==== Material for this task

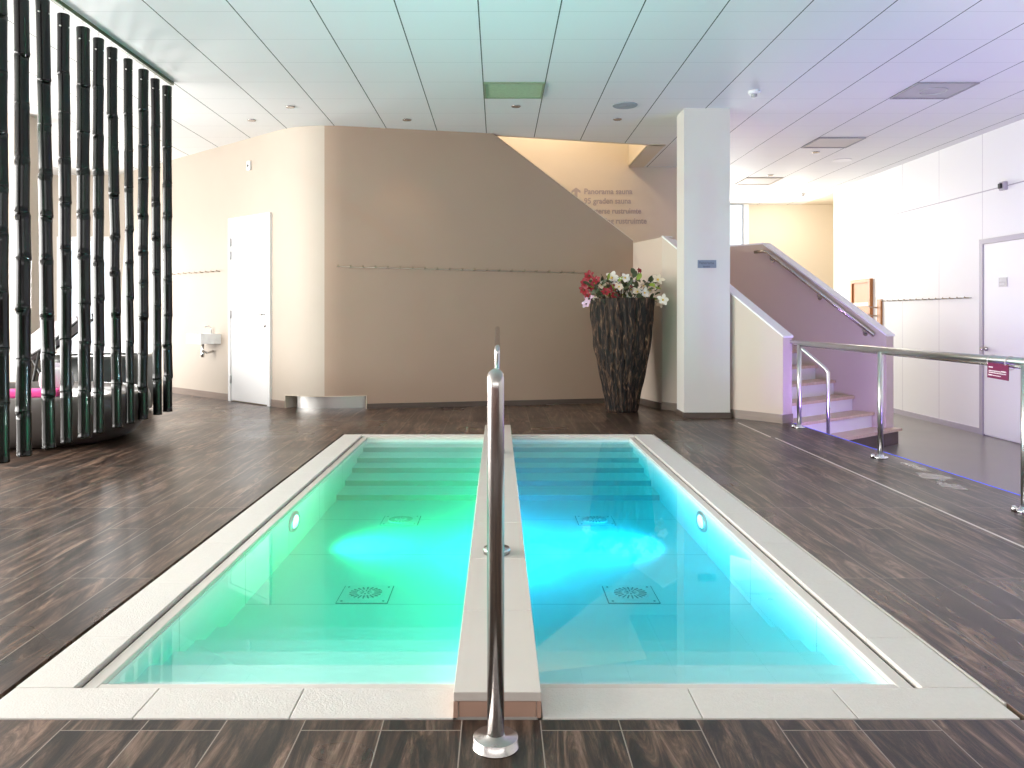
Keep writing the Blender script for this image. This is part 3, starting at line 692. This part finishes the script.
# small wall sensor
p = onL(250); Mx = wallM((p.x, p.y, 2.99), aL)
t = thing('wall_sensor', 'small white motion sensor high on the beige wall above the white door', 'sensor', (p.x, p.y, 2.93))
MB().box(-.035, .035, 0, .03, -.06, .06, Mx, bev=.006).build('housing', M['white'], t)
MB().lathe([(.018, .03), (.015, .034), (.001, .036)], 16, Mx @ Matrix.Rotation(-PI/2, 4, 'X') @ Matrix.Translation((0, 0, 0))).build('lens', M['black'], t)
Mx = wallM((5.97, 9.52, 2.63), (0, -1))
t = thing('wall_sensor', 'small white and dark camera sensor on the right wall above the white door', 'sensor', (5.97, 9.52, 2.6))
MB().box(-.06, .04, 0, .05, -.05, .05, Mx, bev=.008).build('housing', M['frame_grey'], t)
MB().box(-.04, .01, .05, .075, -.03, .03, Mx, bev=.006).build('lens', M['black'], t)

# text helper -------------------------------------------------------
def text(s, size, Mx, m, name='lettering', parent=None, ext=.001, ax='LEFT', sx=1.0):
    cu = bpy.data.curves.new('t', 'FONT'); cu.body = s; cu.size = size; cu.extrude = ext; cu.align_x = ax; cu.offset = size*.022
    to = bpy.data.objects.new('t', cu); sc.collection.objects.link(to); bpy.context.view_layer.update()
    me = bpy.data.meshes.new_from_object(to.evaluated_get(bpy.context.evaluated_depsgraph_get()))
    bpy.data.objects.remove(to); 
    me.transform(Mx @ Matrix.Rotation(PI/2, 4, 'X') @ Matrix.Diagonal((sx, 1, 1, 1)))
    if parent is not None: me.transform(parent.matrix_basis.inverted())
    me.materials.clear(); me.materials.append(m); me.name = name
    o = bpy.data.objects.new(name, me); sc.collection.objects.link(o)
    if parent is not None: o.parent = parent
    return o
t = thing('wall_lettering', 'grey direction lettering with an up arrow on the cream wall above the stairs', 'lettering', (1.6, 12.19, 2.6))
yT = 12.187
def fit(s, x0, x1, ybase, size=.118):
    X0 = (x0-VX)*yT/F; z = CH+(HY-ybase)*yT/F
    o = text(s, size, Matrix.Translation((0, 0, 0)), M['text'])
    ws = [v.co.x for v in o.data.vertices]; wd = max(ws)-min(ws); sx = (x1-x0)*yT/F/wd
    bpy.data.objects.remove(o)
    text(s, size, Matrix.Translation((X0, yT, z)), M['text'], 'text_line', t, sx=sx)
fit('Panorama sauna', 584, 632, 194); fit('95 graden sauna', 584, 631, 203.5)
fit('Oosterse rustruimte', 584, 641, 213.5); fit('Afdeling rustruimte', 590, 647, 223.5)
ax_ = lambda x, y: Vector(((x-VX)*yT/F, yT, CH+(HY-y)*yT/F))
MB().prism([ax_(574.5, 203), ax_(577.5, 203), ax_(577.5, 191.5), ax_(580.5, 193), ax_(580.5, 190.8), ax_(576, 187.5), ax_(571.5, 190.8), ax_(571.5, 193), ax_(574.5, 191.5)], (0, .003, 0)).build('arrow', M['text'], t)

# signs
def plate(name, label, Mx, w_, h_, m, cat='sign', lines=None, tm=None):
    t = thing(name, label, cat, tuple(Mx.translation))
    MB().box(-w_/2, w_/2, 0, .006, -h_/2, h_/2, Mx, bev=.001).build('plate', m, t)
    if lines: lines(t, Mx)
    return t
Mx = wallM(((707-VX)*8.73/F, CY0, CH+(HY-264)*8.735/F), (1, 0))
MfX = Matrix.Rotation(0, 4, 'Z')
def L1(t, Mx):
    text('Panorama', .042, Matrix.Translation(Mx @ Vector((-.09, .0065, -.002))), base('plate_print', (.12, .15, .20), .5), 'lettering', t, .0005)
    text('sauna', .034, Matrix.Translation(Mx @ Vector((-.045, .0065, -.036))), bpy.data.materials['plate_print'], 'lettering', t, .0005)
plate('sign_plate', 'small blue grey metal sign on the white square pillar', Mx, .20, .085, M['plate'], lines=L1)
p = ML @ Vector((DW*.52, .022, 1.79))
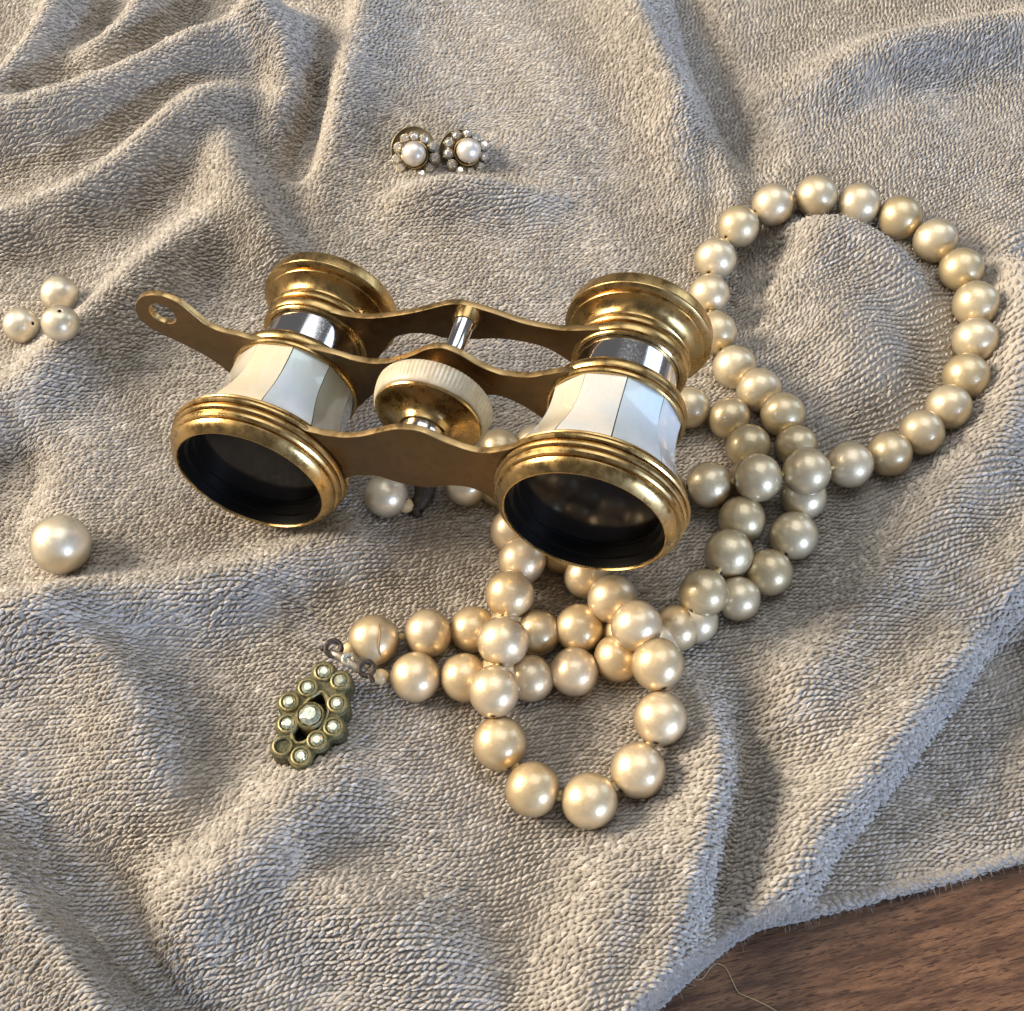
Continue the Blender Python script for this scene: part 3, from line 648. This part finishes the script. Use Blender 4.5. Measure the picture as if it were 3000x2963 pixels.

========

- [Exercise] Leave out the pictures and repeat everything else in the records exactly.

- [Complete response]
Keep writing the Blender script for this image. This is part 3, starting at line 692. This part finishes the script.
# small wall sensor
p = onL(250); Mx = wallM((p.x, p.y, 2.99), aL)
t = thing('wall_sensor', 'small white motion sensor high on the beige wall above the white door', 'sensor', (p.x, p.y, 2.93))
MB().box(-.035, .035, 0, .03, -.06, .06, Mx, bev=.006).build('housing', M['white'], t)
MB().lathe([(.018, .03), (.015, .034), (.001, .036)], 16, Mx @ Matrix.Rotation(-PI/2, 4, 'X') @ Matrix.Translation((0, 0, 0))).build('lens', M['black'], t)
Mx = wallM((5.97, 9.52, 2.63), (0, -1))
t = thing('wall_sensor', 'small white and dark camera sensor on the right wall above the white door', 'sensor', (5.97, 9.52, 2.6))
MB().box(-.06, .04, 0, .05, -.05, .05, Mx, bev=.008).build('housing', M['frame_grey'], t)
MB().box(-.04, .01, .05, .075, -.03, .03, Mx, bev=.006).build('lens', M['black'], t)

# text helper -------------------------------------------------------
def text(s, size, Mx, m, name='lettering', parent=None, ext=.001, ax='LEFT', sx=1.0):
    cu = bpy.data.curves.new('t', 'FONT'); cu.body = s; cu.size = size; cu.extrude = ext; cu.align_x = ax; cu.offset = size*.022
    to = bpy.data.objects.new('t', cu); sc.collection.objects.link(to); bpy.context.view_layer.update()
    me = bpy.data.meshes.new_from_object(to.evaluated_get(bpy.context.evaluated_depsgraph_get()))
    bpy.data.objects.remove(to); 
    me.transform(Mx @ Matrix.Rotation(PI/2, 4, 'X') @ Matrix.Diagonal((sx, 1, 1, 1)))
    if parent is not None: me.transform(parent.matrix_basis.inverted())
    me.materials.clear(); me.materials.append(m); me.name = name
    o = bpy.data.objects.new(name, me); sc.collection.objects.link(o)
    if parent is not None: o.parent = parent
    return o
t = thing('wall_lettering', 'grey direction lettering with an up arrow on the cream wall above the stairs', 'lettering', (1.6, 12.19, 2.6))
yT = 12.187
def fit(s, x0, x1, ybase, size=.118):
    X0 = (x0-VX)*yT/F; z = CH+(HY-ybase)*yT/F
    o = text(s, size, Matrix.Translation((0, 0, 0)), M['text'])
    ws = [v.co.x for v in o.data.vertices]; wd = max(ws)-min(ws); sx = (x1-x0)*yT/F/wd
    bpy.data.objects.remove(o)
    text(s, size, Matrix.Translation((X0, yT, z)), M['text'], 'text_line', t, sx=sx)
fit('Panorama sauna', 584, 632, 194); fit('95 graden sauna', 584, 631, 203.5)
fit('Oosterse rustruimte', 584, 641, 213.5); fit('Afdeling rustruimte', 590, 647, 223.5)
ax_ = lambda x, y: Vector(((x-VX)*yT/F, yT, CH+(HY-y)*yT/F))
MB().prism([ax_(574.5, 203), ax_(577.5, 203), ax_(577.5, 191.5), ax_(580.5, 193), ax_(580.5, 190.8), ax_(576, 187.5), ax_(571.5, 190.8), ax_(571.5, 193), ax_(574.5, 191.5)], (0, .003, 0)).build('arrow', M['text'], t)

# signs
def plate(name, label, Mx, w_, h_, m, cat='sign', lines=None, tm=None):
    t = thing(name, label, cat, tuple(Mx.translation))
    MB().box(-w_/2, w_/2, 0, .006, -h_/2, h_/2, Mx, bev=.001).build('plate', m, t)
    if lines: lines(t, Mx)
    return t
Mx = wallM(((707-VX)*8.73/F, CY0, CH+(HY-264)*8.735/F), (1, 0))
MfX = Matrix.Rotation(0, 4, 'Z')
def L1(t, Mx):
    text('Panorama', .042, Matrix.Translation(Mx @ Vector((-.09, .0065, -.002))), base('plate_print', (.12, .15, .20), .5), 'lettering', t, .0005)
    text('sauna', .034, Matrix.Translation(Mx @ Vector((-.045, .0065, -.036))), bpy.data.materials['plate_print'], 'lettering', t, .0005)
plate('sign_plate', 'small blue grey metal sign on the white square pillar', Mx, .20, .085, M['plate'], lines=L1)
p = ML @ Vector((DW*.52, .022, 1.79))
Continue the Blender Python script for this scene: part 3, from line 648. This part finishes the script. Use Blender 4.5. Measure the picture as if it were 3000x2963 pixels.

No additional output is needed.